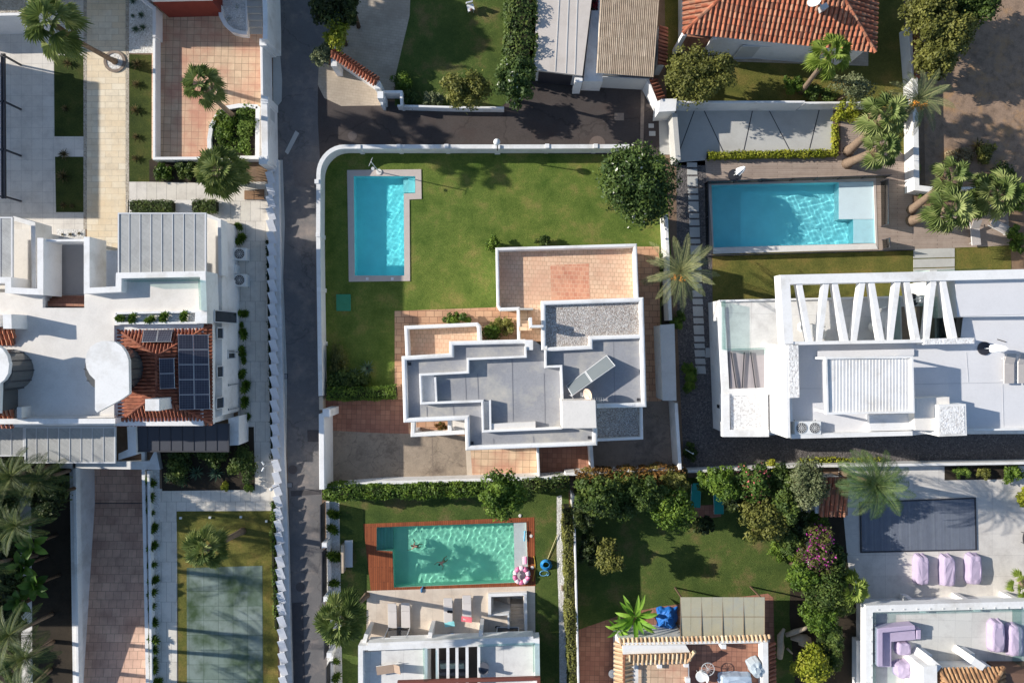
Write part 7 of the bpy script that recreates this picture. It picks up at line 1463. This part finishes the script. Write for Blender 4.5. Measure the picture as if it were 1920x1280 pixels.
# top lawn chair, roof objects
r = T('garden_chair', 'whitish garden chair with a dark object on it on the top lawn', 'chair', 883, 22); c = Vector(r.location); m = MB(); m.obox(c+Vector((0, .1, .4)), .5, .5, .06, (0, 0, 15)); m.obj('seat', WCLOTH, r); m = MB(); m.obox(c+Vector((-.08, .38, .65)), .5, .08, .55, (20, 0, 15)); m.obj('backrest', WCLOTH, r)
for a_ in ((-.2, -.1), (.2, -.1), (-.2, .3), (.2, .3)): m = MB(); m.tube(c+Vector((*a_, .38)), c+Vector((*a_, 0)), .02); m.obj('leg', WIRON, r)
m = MB(); m.ball(c+Vector((.05, -.1, .5)), .13, .1, .1); m.obj('cushion', plain('brown_cushion', (130, 100, 90), .9), r)
m = MB(); m.tube(P(1888, 700, 5.45), P(1897, 703, 5.45), .02); m.tube(P(1870, 636, 5.45), P(1886, 641, 5.45), .03); one(m, 'roof_rod', METALD, 'thin dark rod lying on the right roof terrace', 'rod')
r = T('street_lamp', 'twin-headed white lamp on a bracket over the lane', 'lamp', 496, 874); m = MB(); m.tube(P(512, 868, 1.4), P(497, 873, 2.6), .025); m.obj('bracket', METAL, r)
for y0, y1 in ((865, 871), (876, 883)): m = MB(); m.tube(P(491 if y0 < 870 else 495, y0, 2.65), P(495 if y0 < 870 else 491, y1, 2.65), .06); m.obj('lamp_head', WIRON, r)
r = T('wall_lamp', 'grey lamp arm leaning over louvred wall at the slab walk', 'lamp', 513, 915); m = MB(); m.tube(P(522, 910, .6), P(510, 916, 2.3), .03); m.obj('arm', METALD, r); m = MB(); m.ball(P(508, 917, 2.35), .14, .14, .08); m.obj('lamp_head', METAL, r)
for i, (x, y) in enumerate(((338, 971), (393, 970), (451, 969), (499, 977))): m = MB(); m.rbox(x, y, 0.03, .16, .16, .16); one(m, 'ground_light', WIRON, ordn[i]+' small white ground light from the left on the dry lawn', 'ground light', 'lawn lights')
for i, (x0, y0, x1, y1) in enumerate(((458, 357, 476, 374), (477, 355, 495, 374))): m = MB(); m.box(x0, y0, x1, y1, .03, .12); one(m, 'wooden_hatch', plain('brown_board', (150, 116, 88), .8, .25, 2), ['left brown square hatch beside the louvred wall', 'right brown square hatch beside the louvred wall'][i], 'hatch', 'brown hatches', .01)
m = MB(); c = P(1292, 846); m.tube((c[0]-.5, c[1]+.3, .9), (c[0], c[1], 1.0), .025); m.ball((c[0]+.03, c[1], 1.0), .07); one(m, 'wall_tap', WIRON, 'white pipe fitting on outside of the yard wall', 'pipe')
towel('bright blue towel on a lounger under the deck palms', 1846, 384, .8, .5, 10, (60, 120, 210), .35)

----------------------------------------

» Given problem
Keep the pictures out of the copy and return the rest of the data above exactly.

» Written response
Write part 7 of the bpy script that recreates this picture. It picks up at line 1463. This part finishes the script. Write for Blender 4.5. Measure the picture as if it were 1920x1280 pixels.
# top lawn chair, roof objects
r = T('garden_chair', 'whitish garden chair with a dark object on it on the top lawn', 'chair', 883, 22); c = Vector(r.location); m = MB(); m.obox(c+Vector((0, .1, .4)), .5, .5, .06, (0, 0, 15)); m.obj('seat', WCLOTH, r); m = MB(); m.obox(c+Vector((-.08, .38, .65)), .5, .08, .55, (20, 0, 15)); m.obj('backrest', WCLOTH, r)
for a_ in ((-.2, -.1), (.2, -.1), (-.2, .3), (.2, .3)): m = MB(); m.tube(c+Vector((*a_, .38)), c+Vector((*a_, 0)), .02); m.obj('leg', WIRON, r)
m = MB(); m.ball(c+Vector((.05, -.1, .5)), .13, .1, .1); m.obj('cushion', plain('brown_cushion', (130, 100, 90), .9), r)
m = MB(); m.tube(P(1888, 700, 5.45), P(1897, 703, 5.45), .02); m.tube(P(1870, 636, 5.45), P(1886, 641, 5.45), .03); one(m, 'roof_rod', METALD, 'thin dark rod lying on the right roof terrace', 'rod')
r = T('street_lamp', 'twin-headed white lamp on a bracket over the lane', 'lamp', 496, 874); m = MB(); m.tube(P(512, 868, 1.4), P(497, 873, 2.6), .025); m.obj('bracket', METAL, r)
for y0, y1 in ((865, 871), (876, 883)): m = MB(); m.tube(P(491 if y0 < 870 else 495, y0, 2.65), P(495 if y0 < 870 else 491, y1, 2.65), .06); m.obj('lamp_head', WIRON, r)
r = T('wall_lamp', 'grey lamp arm leaning over louvred wall at the slab walk', 'lamp', 513, 915); m = MB(); m.tube(P(522, 910, .6), P(510, 916, 2.3), .03); m.obj('arm', METALD, r); m = MB(); m.ball(P(508, 917, 2.35), .14, .14, .08); m.obj('lamp_head', METAL, r)
for i, (x, y) in enumerate(((338, 971), (393, 970), (451, 969), (499, 977))): m = MB(); m.rbox(x, y, 0.03, .16, .16, .16); one(m, 'ground_light', WIRON, ordn[i]+' small white ground light from the left on the dry lawn', 'ground light', 'lawn lights')
for i, (x0, y0, x1, y1) in enumerate(((458, 357, 476, 374), (477, 355, 495, 374))): m = MB(); m.box(x0, y0, x1, y1, .03, .12); one(m, 'wooden_hatch', plain('brown_board', (150, 116, 88), .8, .25, 2), ['left brown square hatch beside the louvred wall', 'right brown square hatch beside the louvred wall'][i], 'hatch', 'brown hatches', .01)
m = MB(); c = P(1292, 846); m.tube((c[0]-.5, c[1]+.3, .9), (c[0], c[1], 1.0), .025); m.ball((c[0]+.03, c[1], 1.0), .07); one(m, 'wall_tap', WIRON, 'white pipe fitting on outside of the yard wall', 'pipe')
towel('bright blue towel on a lounger under the deck palms', 1846, 384, .8, .5, 10, (60, 120, 210), .35)